The tangible contributions to my writing would be the amount of storytelling I was exposed to through watching films and reading treatments and scripts, and I would be remiss if not recognizing much of that happened when I was at smaller, independents--even before I was at the Studio.
I also learned the importance of process when growing an idea into a tangible product. While storytelling in film and through books is very different, as evidenced by film adaptations that leave readers cringing or crying foul, they are still tied to building a story arch, with plot, voice, and character being critical to a story’s success. I lean back to that experience when writing.
Q: You view storytelling as a means of forging alliances between women of color. What message do you have for aspiring female writers of color who are looking for their way?
SM: Write. Write every single day. Nothing new here, but getting someone to sit down and write for ten minutes instead of talking about wanting to write or contemplating how to become a writer is almost as difficult as getting a toddler to sit and eat an entire meal.
Write what you want to read.
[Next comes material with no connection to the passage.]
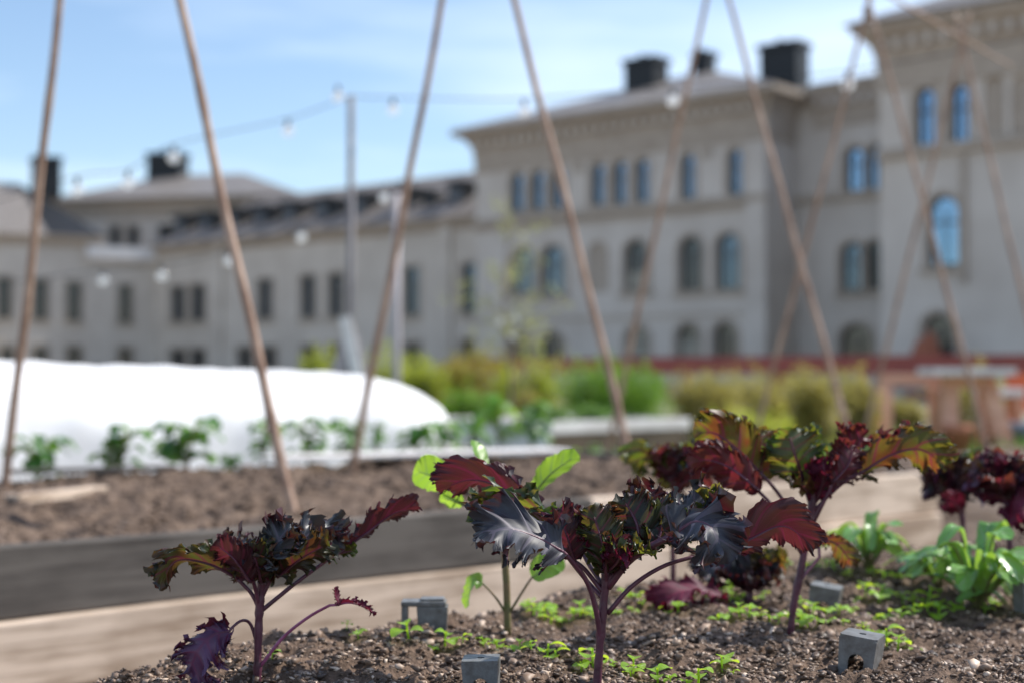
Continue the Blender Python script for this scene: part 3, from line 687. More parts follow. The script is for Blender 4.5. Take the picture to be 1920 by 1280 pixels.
cpx((8, 915), 3.9, (105, 0), 3.70, .0125, 'bamboo cane at the far left edge, leaning right in front of the tunnel', 1, 1.75)
cpx((549, 952), 3.3, (346, 0), 3.5, .0125, 'thick pale bamboo cane standing near the grey plank, leaning left', 2, 1.75)
cpx((657, 892), 4.6, (826, 0), 4.4, .0125, 'bamboo cane crossing the pale post, foot in the soil right of the tunnel middle', 3, 1.42)
cpx((1190, 897), 4.25, (960, 0), 4.4, .0125, 'bamboo cane rising from the soil behind the central kale, leaning left over the palace', 4, 1.42)
cpx((1146, 818), 6.5, (1325, 0), 6.1, .0125, 'bamboo cane leaning right past the bright green bush and the double bulb', 5, 1.16, 0)
cpx((1604, 850), 5.6, (1368, 0), 6.0, .0125, 'bamboo cane leaning left through the black chimney and the recessed corner', 6, 1.16, .34)
cpx((1416, 815), 7.1, (1628, 10), 6.7, .0125, 'reddish bamboo cane leaning right below the single bulb near the tower', 7, 1.06, 0)
cpx((1848, 830), 6.3, (1634, 25), 6.6, .0125, 'bamboo cane leaning left in front of the blue tower windows, above the trestle', 8, 1.06, .34)
cpx((1622, 812), 7.9, (1808, 62), 7.5, .0125, 'thin bamboo cane leaning right across the tower, meeting the ridge pole', 9, 1.05, 0)
cpx((1985, 835), 7.1, (1800, 62), 7.45, .0125, 'bamboo cane at the right edge, leaning left across the tower', 10, 1.05, .34)
a = P(1560, -70, 6.2); b = P(1896, 124, 7.9)
cane(a, b, .009, .005, 'bamboo ridge pole lying across the cane tops in the upper right', 11)
for (px, py, Y) in ((1628, 22, 6.65), (1806, 66, 7.47)):
    c = P(px, py, Y); m = MB()
    m.lathe([(.012, -.03), (.022, -.02), (.024, 0), (.022, .02), (.012, .03)], 10); tag(m.build('twine_knot', M_bark, None, c, 0, True), 'brown twine knot binding the crossed canes ' + ('beside the tower cornice' if px < 1700 else 'in front of the tower cornice'), 'twine', 'twine knots on the trellis')

# ------------------------------------------------------------------ string-light posts and bulbs
e = empty('light_post', G(657, 860, 0) * 0 + Vector((P(657, 700, 9).x, 9, 0)), 0, 'slim grey wooden post carrying the string lights above the white tunnel', 'post')
ztp = P(657, 180, 9).z; m = MB(); m.tube([(0, 0, 0), (0, 0, ztp)], [.027, .021], 10); m.build('pole', M_post, e, smooth=True)
a = P(648, 595, 9) - e.location; b = P(682, 720, 9) - e.location; m = MB(); m.beam(a + Vector((0, -.06, 0)), b + Vector((0, -.06, -.1)), .07, .03); m.build('brace', M_wood_pale, e)
m = MB(); q = [P(645, 620, 9.05), P(612, 720, 9.05), P(694, 720, 9.05), P(668, 620, 9.05)]; q = [v - e.location for v in q]
m.add([*q, *[v + Vector((0, .03, 0)) for v in q]], [(0, 1, 2, 3), (7, 6, 5, 4), (0, 4, 5, 1), (1, 5, 6, 2), (2, 6, 7, 3), (3, 7, 4, 0)]); m.build('foot_board', M_post2, e)
m = MB(); m.beam(Vector((-.12, 0, 0)), Vector((.12, 0, 0)), .3, .08); m.build('foot', M_post, e)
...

Advice I read somewhere and continue to follow.
Do not let anyone discourage you. The most important words ever shared with me is not everyone is worthy of reading your work. In other words, choose who reads your early work carefully and with purpose. Your partner, parent, friends--they may not be the right reader.
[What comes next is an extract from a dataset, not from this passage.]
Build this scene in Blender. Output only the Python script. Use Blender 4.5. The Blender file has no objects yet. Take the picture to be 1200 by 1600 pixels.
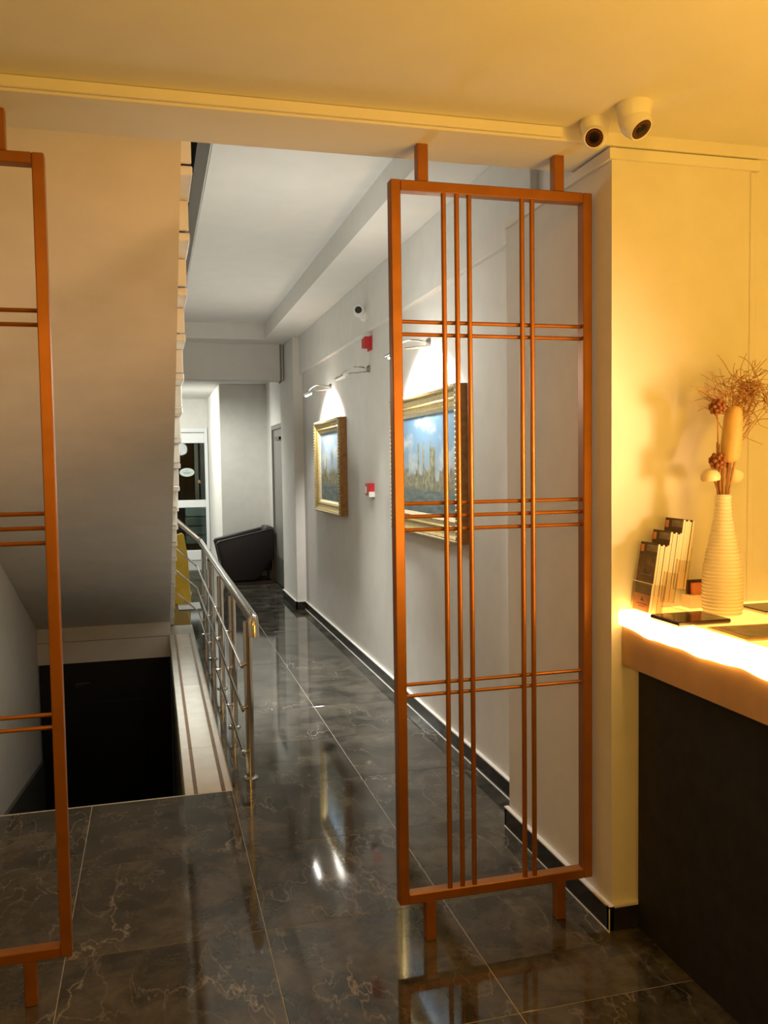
import bpy, bmesh, math, random
from mathutils import Vector, Matrix
random.seed(7)
SC = bpy.context.scene
COL = SC.collection
# ------------------------------------------------------------------ camera
yaw, pitch, roll = .261027, -.0565757, -.014315
fwd = Vector((math.sin(yaw)*math.cos(pitch), math.cos(yaw)*math.cos(pitch), math.sin(pitch)))
rt0 = Vector((math.cos(yaw), -math.sin(yaw), 0)); up0 = rt0.cross(fwd)
rt = rt0*math.cos(roll)+up0*math.sin(roll); upv = -rt0*math.sin(roll)+up0*math.cos(roll)
cd = bpy.data.cameras.new('camera'); cam = bpy.data.objects.new('camera', cd); COL.objects.link(cam)
cd.sensor_fit = 'VERTICAL'; cd.sensor_height = 24; cd.lens = 1346.26/1600*24; cd.clip_start = .05
cam.matrix_world = Matrix(((rt.x, upv.x, -fwd.x, 0), (rt.y, upv.y, -fwd.y, 0), (rt.z, upv.z, -fwd.z, 1.5), (0, 0, 0, 1)))
SC.camera = cam
# ------------------------------------------------------------------ world, light, exposure
w = bpy.data.worlds.new('night'); SC.world = w; w.use_nodes = True
w.node_tree.nodes['Background'].inputs[0].default_value = (.02, .022, .03, 1)
w.node_tree.nodes['Background'].inputs[1].default_value = .3
SC.view_settings.view_transform = 'Standard'; SC.view_settings.look = 'None'
SC.view_settings.gamma = 1; SC.view_settings.use_curve_mapping = False
SC.view_settings.exposure = 0
WARM = (1, .53, .05); COOL = (1, 1.02, .93)
def light(name, kind, loc, energy, color, aim=None, **kw):
    d = bpy.data.lights.new(name, kind); d.energy = energy; d.color = color
    for k, v in kw.items(): setattr(d, k, v)
    o = bpy.data.objects.new(name, d); COL.objects.link(o); o.location = loc
    if aim is not None:
        o.rotation_euler = (Vector(aim)-Vector(loc)).to_track_quat('-Z', 'Y').to_euler()
    return o
# warm light of the reception: out-of-view lamps plus added fills
light('lobby_ceiling_fill', 'AREA', (1.75, .1, 1.25), 42, WARM, (.9, .5, 3), shape='DISK', size=.6)  # added warm fill thrown upward to brighten the ceiling, no fixture there
light('desk_lamp_light', 'POINT', (2.25, 1.35, 1.2), 2.6, WARM, shadow_soft_size=.09)
light('soffit_fill', 'AREA', (2.3, 1.0, 1.4), 4.8, (1, .57, .26), (-.7, 4.0, 1.9), shape='DISK', size=.4, spread=math.radians(40))  # added fill aimed at the stair soffit, kept narrow to spare the wall
light('lobby_lamp', 'AREA', (-.8, -1.5, 2.2), 4, (1, .48, .08), (1.37, 2.9, 1.4), shape='DISK', size=.5, spread=math.radians(60))
# added corridor fills, a small downlight past the cross beam, and the bright entrance lobby
light('corridor_floor_fill', 'AREA', (.72, 5.3, 2.94), 12, COOL, (.72, 5.5, 0), shape='DISK', size=.4, spread=math.radians(58))  # added fill pointing down to brighten the corridor floor
light('corridor_fill', 'POINT', (.74, 4.4, 1.95), 16, COOL, shadow_soft_size=.16)  # added point fill for walls and stairwell; no pendant hangs here
light('corridor_ceiling_fill', 'AREA', (.75, 6.9, 1.5), 9, COOL, (.75, 6.6, 3), shape='RECTANGLE', size=.5, size_y=3.0)  # added fill facing up to lift the corridor ceiling, no fixture
light('far_downlight', 'SPOT', (.30, 10.45, 2.50), 105, COOL, (.72, 10.85, 0), shadow_soft_size=.02, spot_size=math.radians(150), spot_blend=1)
light('entrance_lamp', 'AREA', (-.2, 12.2, 2.5), 60, COOL, (.5, 12.6, .6), shape='DISK', size=.5)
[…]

Find readers who understand the fine art of "reading" to provide constructive feed-back. My best experiences have been in both community and more structured (invitation only) writing groups. Find a community of writers who love to read a wide range of work and join them. Treat their work as you would want yours treated. I go off the principle that as a reader, I'm here to provide feed-back but am not editing their work.
It's also important to get out and meet people until you find a core group to write and share honest feed-back with on a regular basis. Even when you look at all the faces, and no one like you is in the room, go, and be present. Get what you need and get on with your work. Eventually, you'll find your tribe, but you have to make the effort. It rarely, if ever, comes to you.
Say what you want and mean what you say. If you say you want to be a writer, then treat your work and yourself with the respect deserving of the craft. I am a strong believer of not undercutting yourself even though I spent a useless amount of years talking negatively to myself until I realized there's enough people out there willing to do it for free.
Octavia Butler wrote notes detailing what she was going to accomplish as a writer and how she was going to get there. She didn't write negative things to herself, so "maybe" and "possibly" weren't words used on her to do list. One of Butler's notes involved a writer who wanted to write but marginalized her own potential for success. Butler was incensed, writing something along the lines of why bother if you aren't going to go full press. When someone says "I just want to write, and maybe I'll publish something." My response is if you want to publish, say that, and mean it. If you don't, then you're doing just fine. Carry on.
Q: What are you hoping to accomplish during the residency at the Annenberg Community Beach House?
SM: I'm focused on the overarching theme of my residency, which is women of color fiction writers, building community and awareness of their work in order to promote and encourage a broad range of writers to get their work published, and more importantly, their stories told.
I’m disheartened that after so many years of having writers like Audre Lorde, Alice Walker, Jessica Hagedorn, Maya Angelou, Sandra Cisneros, Amy Tan, Jhumpa Lahiri, Wendy Ortiz, Julia Alvarez, Gwendolyn Brooks, and many other fine, fierce, and talented voices successfully publishing, there remains a divide between people of color, and more specifically, women of color, getting into the publishing business.
What triggered my proposal to Annenberg and the City of Santa Monica is an NPR report on the Lee & Low Books publishing industry survey.
The results are dismal if one is to consider reading books, like watching movies, is a qualitative experience, and decisions about what projects move forward can be heavily based on a company’s known entities, formulas, p&ls, trends, and a house’s current stock of writers, among other things.
Who reads and makes decisions can arguably diminish a writer’s chance of moving to the next desk. In the 2016 survey, approximately 80% of publishing self-reported as female, white, and cis-gendered. 92% self-reported as “nondisabled.” The numbers within the approximately 20% who are of color are 4% self-reported as Black, 7% as API, 6% as Hispanic/Latino, and only 1% as First Nations/Indigenous NA and Middle Eastern, respectively.
Those numbers and the articles I continued to read by clicking (love the Internet!) both alarmed and infuriated me. It makes sense, then, when I go into certain book stores, writing is categorized into genres based on race and sexual orientation. For example, a fiction writer shouldn’t be classified as LGBTQ as a genre unless, of course, cis-gendered writers are classified by sexual orientation. If a book is a mystery, it’s a mystery regardless of one’s race or sexual orientation, race, or physical ability. It’s a mystery.
Okay. One more time. It’s a mystery.
The whole industry is a mystery, so the third program I’m producing is attempting to whittle away at how it all works for emerging writers, readers, and for those who may want to work in the publishing industry. The panelists are Natalie Obando-Desai, principal of Do Good PR Group and current president of the Women’s National Book Association, Los Angeles chapter, Rochelle Spencer, a SF-based anthology editor and writer, Rachelle Yousuf, the membership person from PEN USA who also oversees the PEN USA Edison Book Club, and Neelanjana Banerjee, managing editor at Kaya Press.
Once all three public programs conclude, my hope is we’ll all be a little wiser, definitely richer from being exposed to new writers, joyous to hear from writers we are already familiar with, and that many women of color writers will have worked alongside me in the Marion Davies Guest House as collaborators to build a stronger writing community.
I'm grateful for this space and for the Annenberg Artist Residency Program and the City of Santa Monica's Cultural Affairs Division for understanding the importance of this initiative.